FIFA Team Conduct Score Explained: How It Could Shape the 2026 World Cup

4 days ago·2 min

At the FIFA World Cup 2026, the tiebreaker system for the group stage includes a rarely discussed but potentially decisive metric — the Team Conduct Score. This measure could determine which nations advance to the knockout rounds when other criteria fail to separate teams.

What is the Team Conduct Score?

The Team Conduct Score is a FIFA fair play rating applied when two or more teams are level on points, goal difference, goals scored, head-to-head results, and away goals — essentially the last resort before drawing lots. FIFA awards each team a score based on disciplinary conduct across all group matches.

Yellow cards, red cards, and second bookings all carry negative point values. A single yellow card deducts one point, a yellow-red (second yellow leading to a dismissal) costs three points, a straight red card costs three points, and a player who receives a yellow card and then a straight red in the same match is penalised four points in total.

Why does it matter for 2026?

The World Cup 2026, co-hosted by the United States, Canada, and Mexico, expands the tournament to 48 teams across a new group-stage format. Groups of three teams — reduced from the original four-team format — will each send one guaranteed qualifier to the knockout phase, with the eight best runners-up also advancing.

With such tight group configurations, the margin between progression and elimination could come down to a single booking. A team disciplined enough to stay out of the referee's notebook could gain a crucial edge over an otherwise equal opponent.

How the scoring works in practice

FIFA calculates the conduct score as a negative total — meaning a lower score (further from zero) actually represents worse discipline.

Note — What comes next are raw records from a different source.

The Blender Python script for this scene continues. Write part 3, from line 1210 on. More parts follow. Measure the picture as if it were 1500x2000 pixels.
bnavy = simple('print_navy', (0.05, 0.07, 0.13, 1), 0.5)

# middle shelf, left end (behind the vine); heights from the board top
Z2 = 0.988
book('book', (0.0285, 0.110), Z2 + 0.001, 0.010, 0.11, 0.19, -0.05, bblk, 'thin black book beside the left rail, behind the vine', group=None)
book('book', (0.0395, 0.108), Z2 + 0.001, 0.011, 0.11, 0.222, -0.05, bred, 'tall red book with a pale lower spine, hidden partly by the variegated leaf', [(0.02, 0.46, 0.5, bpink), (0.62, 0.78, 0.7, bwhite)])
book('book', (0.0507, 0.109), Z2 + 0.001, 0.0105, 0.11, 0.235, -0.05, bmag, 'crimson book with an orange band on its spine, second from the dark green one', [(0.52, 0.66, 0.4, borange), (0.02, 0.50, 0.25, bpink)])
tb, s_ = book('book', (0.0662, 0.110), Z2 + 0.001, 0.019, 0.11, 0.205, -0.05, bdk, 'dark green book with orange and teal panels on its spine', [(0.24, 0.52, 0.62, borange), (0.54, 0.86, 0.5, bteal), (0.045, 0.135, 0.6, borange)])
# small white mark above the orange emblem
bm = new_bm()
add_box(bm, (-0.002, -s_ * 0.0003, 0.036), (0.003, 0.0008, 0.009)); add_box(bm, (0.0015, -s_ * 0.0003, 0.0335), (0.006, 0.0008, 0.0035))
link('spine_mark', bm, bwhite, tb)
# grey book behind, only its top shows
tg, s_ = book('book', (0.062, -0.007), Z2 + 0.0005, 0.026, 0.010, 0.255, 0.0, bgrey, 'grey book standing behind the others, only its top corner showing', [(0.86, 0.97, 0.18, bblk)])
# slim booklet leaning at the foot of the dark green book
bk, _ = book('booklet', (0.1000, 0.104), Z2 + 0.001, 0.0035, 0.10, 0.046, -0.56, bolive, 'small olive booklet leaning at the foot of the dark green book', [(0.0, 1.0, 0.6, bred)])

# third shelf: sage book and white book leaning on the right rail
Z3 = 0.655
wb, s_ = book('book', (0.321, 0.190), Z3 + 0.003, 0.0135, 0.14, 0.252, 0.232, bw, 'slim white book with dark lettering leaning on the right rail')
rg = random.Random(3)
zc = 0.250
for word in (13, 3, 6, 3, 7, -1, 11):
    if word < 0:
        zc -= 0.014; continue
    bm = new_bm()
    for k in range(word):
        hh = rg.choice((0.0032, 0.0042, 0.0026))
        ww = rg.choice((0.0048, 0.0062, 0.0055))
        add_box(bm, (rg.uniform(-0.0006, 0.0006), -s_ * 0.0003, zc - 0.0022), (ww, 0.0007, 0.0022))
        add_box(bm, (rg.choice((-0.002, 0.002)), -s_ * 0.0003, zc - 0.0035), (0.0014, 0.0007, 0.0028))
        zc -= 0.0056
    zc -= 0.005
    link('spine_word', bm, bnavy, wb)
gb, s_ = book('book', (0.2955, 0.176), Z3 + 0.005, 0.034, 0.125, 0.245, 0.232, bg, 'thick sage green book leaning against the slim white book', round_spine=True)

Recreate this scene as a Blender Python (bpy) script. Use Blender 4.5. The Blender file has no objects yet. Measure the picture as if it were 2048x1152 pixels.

If two teams have identical records in every other tiebreaker, the team with the higher (closer to zero) conduct score advances.

This creates a tangible incentive for coaches to manage yellow card accumulation carefully, particularly in dead-rubber group matches where a booking could cost a team its place in the last 32 rather than disciplinary suspension alone.

An African perspective

African nations competing at World Cup 2026 — including Morocco Atlas Lions, Senegal Teranga Lions, Nigeria Super Eagles, and others — will need to be acutely aware of how disciplinary records can influence their fate. In a condensed group format, a moment of recklessness from any player could prove the difference between a last-16 berth and an early flight home.

Coaches across the continent will be studying the conduct score system closely as preparation for 2026 intensifies. Discipline, long considered a secondary concern behind tactics and fitness, could become one of the defining factors in Africa's pursuit of a historic World Cup run.